* _Excerpted records_
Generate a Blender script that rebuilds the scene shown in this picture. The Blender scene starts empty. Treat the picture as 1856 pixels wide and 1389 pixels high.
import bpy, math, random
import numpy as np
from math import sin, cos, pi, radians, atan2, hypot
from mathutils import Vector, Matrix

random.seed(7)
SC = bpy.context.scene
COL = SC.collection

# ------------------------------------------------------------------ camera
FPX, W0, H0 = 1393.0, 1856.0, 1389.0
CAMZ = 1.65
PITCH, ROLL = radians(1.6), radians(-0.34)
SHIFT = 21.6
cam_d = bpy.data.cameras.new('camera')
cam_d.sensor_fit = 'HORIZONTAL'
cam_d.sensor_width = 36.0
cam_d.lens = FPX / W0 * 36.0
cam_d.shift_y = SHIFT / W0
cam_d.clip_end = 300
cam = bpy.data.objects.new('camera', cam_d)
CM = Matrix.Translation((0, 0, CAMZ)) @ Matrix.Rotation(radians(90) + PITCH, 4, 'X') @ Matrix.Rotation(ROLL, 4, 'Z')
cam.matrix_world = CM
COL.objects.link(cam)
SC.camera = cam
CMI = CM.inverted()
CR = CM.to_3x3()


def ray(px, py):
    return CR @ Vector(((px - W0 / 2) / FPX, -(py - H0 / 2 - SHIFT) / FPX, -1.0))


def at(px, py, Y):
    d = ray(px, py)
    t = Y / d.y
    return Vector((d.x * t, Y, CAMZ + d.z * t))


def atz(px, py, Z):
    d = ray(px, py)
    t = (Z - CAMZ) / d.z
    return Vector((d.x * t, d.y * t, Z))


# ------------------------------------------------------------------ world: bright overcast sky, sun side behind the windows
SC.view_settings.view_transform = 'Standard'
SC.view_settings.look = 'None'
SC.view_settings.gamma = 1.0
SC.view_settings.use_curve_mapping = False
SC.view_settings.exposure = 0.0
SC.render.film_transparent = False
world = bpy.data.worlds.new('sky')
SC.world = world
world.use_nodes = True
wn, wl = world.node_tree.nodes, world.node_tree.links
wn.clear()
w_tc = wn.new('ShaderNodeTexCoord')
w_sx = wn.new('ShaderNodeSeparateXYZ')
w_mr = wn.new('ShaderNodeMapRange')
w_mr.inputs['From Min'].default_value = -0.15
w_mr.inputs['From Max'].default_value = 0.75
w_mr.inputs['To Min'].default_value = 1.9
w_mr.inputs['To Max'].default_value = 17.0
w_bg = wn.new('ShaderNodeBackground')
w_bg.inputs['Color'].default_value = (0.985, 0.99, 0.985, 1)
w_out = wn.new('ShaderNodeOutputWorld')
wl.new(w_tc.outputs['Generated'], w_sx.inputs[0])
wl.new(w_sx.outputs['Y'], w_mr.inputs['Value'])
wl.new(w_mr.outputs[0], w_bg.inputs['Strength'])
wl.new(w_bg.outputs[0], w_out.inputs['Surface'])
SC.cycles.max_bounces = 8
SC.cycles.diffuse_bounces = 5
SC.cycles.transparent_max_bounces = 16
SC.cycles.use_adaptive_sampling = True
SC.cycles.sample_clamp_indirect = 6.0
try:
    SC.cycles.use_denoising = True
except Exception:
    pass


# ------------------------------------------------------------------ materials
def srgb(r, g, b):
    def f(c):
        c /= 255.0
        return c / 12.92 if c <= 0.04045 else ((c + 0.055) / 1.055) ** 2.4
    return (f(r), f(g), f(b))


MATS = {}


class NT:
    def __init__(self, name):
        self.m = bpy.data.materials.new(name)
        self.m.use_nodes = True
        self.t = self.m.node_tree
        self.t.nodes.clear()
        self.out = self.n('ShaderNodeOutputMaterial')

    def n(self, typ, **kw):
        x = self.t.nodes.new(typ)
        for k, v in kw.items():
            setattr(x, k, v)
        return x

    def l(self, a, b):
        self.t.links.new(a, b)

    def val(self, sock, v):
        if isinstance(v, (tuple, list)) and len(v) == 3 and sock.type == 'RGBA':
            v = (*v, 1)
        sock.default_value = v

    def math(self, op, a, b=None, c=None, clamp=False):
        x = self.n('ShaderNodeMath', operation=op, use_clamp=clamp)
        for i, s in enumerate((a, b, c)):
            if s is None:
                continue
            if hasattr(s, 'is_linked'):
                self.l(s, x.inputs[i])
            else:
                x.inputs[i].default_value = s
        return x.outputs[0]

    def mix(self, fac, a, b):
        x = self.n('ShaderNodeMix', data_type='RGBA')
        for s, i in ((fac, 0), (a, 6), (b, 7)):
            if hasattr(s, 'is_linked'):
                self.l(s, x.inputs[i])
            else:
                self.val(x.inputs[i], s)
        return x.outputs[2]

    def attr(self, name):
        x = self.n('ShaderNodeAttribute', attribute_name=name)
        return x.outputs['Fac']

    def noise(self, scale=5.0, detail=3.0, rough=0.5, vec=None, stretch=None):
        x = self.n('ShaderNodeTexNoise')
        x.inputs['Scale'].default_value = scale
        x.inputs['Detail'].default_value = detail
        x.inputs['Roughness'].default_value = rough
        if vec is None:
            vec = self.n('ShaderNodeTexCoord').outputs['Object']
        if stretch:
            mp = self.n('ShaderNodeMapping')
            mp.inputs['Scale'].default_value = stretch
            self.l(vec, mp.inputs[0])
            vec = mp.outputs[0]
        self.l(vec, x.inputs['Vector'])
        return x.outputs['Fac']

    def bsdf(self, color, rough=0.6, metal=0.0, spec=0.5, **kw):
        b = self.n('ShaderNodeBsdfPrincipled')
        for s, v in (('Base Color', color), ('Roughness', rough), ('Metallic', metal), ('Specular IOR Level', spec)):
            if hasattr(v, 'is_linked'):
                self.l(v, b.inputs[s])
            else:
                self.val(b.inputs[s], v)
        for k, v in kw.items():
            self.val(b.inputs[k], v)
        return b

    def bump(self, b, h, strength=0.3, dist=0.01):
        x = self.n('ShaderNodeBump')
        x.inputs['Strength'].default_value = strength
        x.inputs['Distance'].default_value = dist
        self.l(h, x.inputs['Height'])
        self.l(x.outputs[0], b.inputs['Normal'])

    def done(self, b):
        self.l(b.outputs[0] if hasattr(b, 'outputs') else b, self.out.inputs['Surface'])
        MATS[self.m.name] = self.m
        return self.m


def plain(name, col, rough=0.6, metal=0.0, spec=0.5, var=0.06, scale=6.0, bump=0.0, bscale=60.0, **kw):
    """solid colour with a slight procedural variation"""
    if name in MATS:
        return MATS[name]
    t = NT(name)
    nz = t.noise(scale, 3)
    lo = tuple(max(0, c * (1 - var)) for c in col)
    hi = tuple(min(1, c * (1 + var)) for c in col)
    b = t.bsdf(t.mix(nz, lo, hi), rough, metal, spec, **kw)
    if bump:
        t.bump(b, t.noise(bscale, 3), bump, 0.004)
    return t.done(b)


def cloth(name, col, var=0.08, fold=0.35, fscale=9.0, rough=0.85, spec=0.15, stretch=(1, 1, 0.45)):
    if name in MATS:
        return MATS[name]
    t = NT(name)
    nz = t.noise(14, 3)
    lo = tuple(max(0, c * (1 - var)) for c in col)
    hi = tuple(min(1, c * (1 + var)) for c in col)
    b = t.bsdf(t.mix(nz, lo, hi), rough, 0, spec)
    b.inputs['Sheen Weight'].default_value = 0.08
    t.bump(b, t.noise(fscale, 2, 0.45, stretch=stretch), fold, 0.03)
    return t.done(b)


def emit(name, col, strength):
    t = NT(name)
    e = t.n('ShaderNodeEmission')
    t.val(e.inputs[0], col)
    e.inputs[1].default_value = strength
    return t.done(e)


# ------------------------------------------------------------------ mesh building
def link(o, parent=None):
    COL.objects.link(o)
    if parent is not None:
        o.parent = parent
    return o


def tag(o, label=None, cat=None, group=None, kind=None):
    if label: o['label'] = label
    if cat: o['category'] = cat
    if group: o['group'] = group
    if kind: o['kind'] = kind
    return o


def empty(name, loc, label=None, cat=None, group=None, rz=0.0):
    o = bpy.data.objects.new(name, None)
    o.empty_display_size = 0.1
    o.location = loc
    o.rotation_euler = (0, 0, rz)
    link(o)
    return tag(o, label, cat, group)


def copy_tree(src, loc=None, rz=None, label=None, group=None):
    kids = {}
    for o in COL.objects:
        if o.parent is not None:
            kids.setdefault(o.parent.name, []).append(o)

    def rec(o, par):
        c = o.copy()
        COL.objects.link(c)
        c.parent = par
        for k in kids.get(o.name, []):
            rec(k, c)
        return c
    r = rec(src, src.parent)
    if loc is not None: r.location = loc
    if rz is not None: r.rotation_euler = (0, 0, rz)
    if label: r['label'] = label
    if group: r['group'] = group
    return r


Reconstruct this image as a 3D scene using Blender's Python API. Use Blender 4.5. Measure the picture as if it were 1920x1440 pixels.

* _Short exercise_
Looking at the material above, please copy exactly every line from its first line through the line containing "return Vector((d.x * t, d.y * t, Z))", with both ends included and nothing else.

* _Problem solution_
Generate a Blender script that rebuilds the scene shown in this picture. The Blender scene starts empty. Treat the picture as 1856 pixels wide and 1389 pixels high.
import bpy, math, random
import numpy as np
from math import sin, cos, pi, radians, atan2, hypot
from mathutils import Vector, Matrix

random.seed(7)
SC = bpy.context.scene
COL = SC.collection

# ------------------------------------------------------------------ camera
FPX, W0, H0 = 1393.0, 1856.0, 1389.0
CAMZ = 1.65
PITCH, ROLL = radians(1.6), radians(-0.34)
SHIFT = 21.6
cam_d = bpy.data.cameras.new('camera')
cam_d.sensor_fit = 'HORIZONTAL'
cam_d.sensor_width = 36.0
cam_d.lens = FPX / W0 * 36.0
cam_d.shift_y = SHIFT / W0
cam_d.clip_end = 300
cam = bpy.data.objects.new('camera', cam_d)
CM = Matrix.Translation((0, 0, CAMZ)) @ Matrix.Rotation(radians(90) + PITCH, 4, 'X') @ Matrix.Rotation(ROLL, 4, 'Z')
cam.matrix_world = CM
COL.objects.link(cam)
SC.camera = cam
CMI = CM.inverted()
CR = CM.to_3x3()


def ray(px, py):
    return CR @ Vector(((px - W0 / 2) / FPX, -(py - H0 / 2 - SHIFT) / FPX, -1.0))


def at(px, py, Y):
    d = ray(px, py)
    t = Y / d.y
    return Vector((d.x * t, Y, CAMZ + d.z * t))


def atz(px, py, Z):
    d = ray(px, py)
    t = (Z - CAMZ) / d.z
    return Vector((d.x * t, d.y * t, Z))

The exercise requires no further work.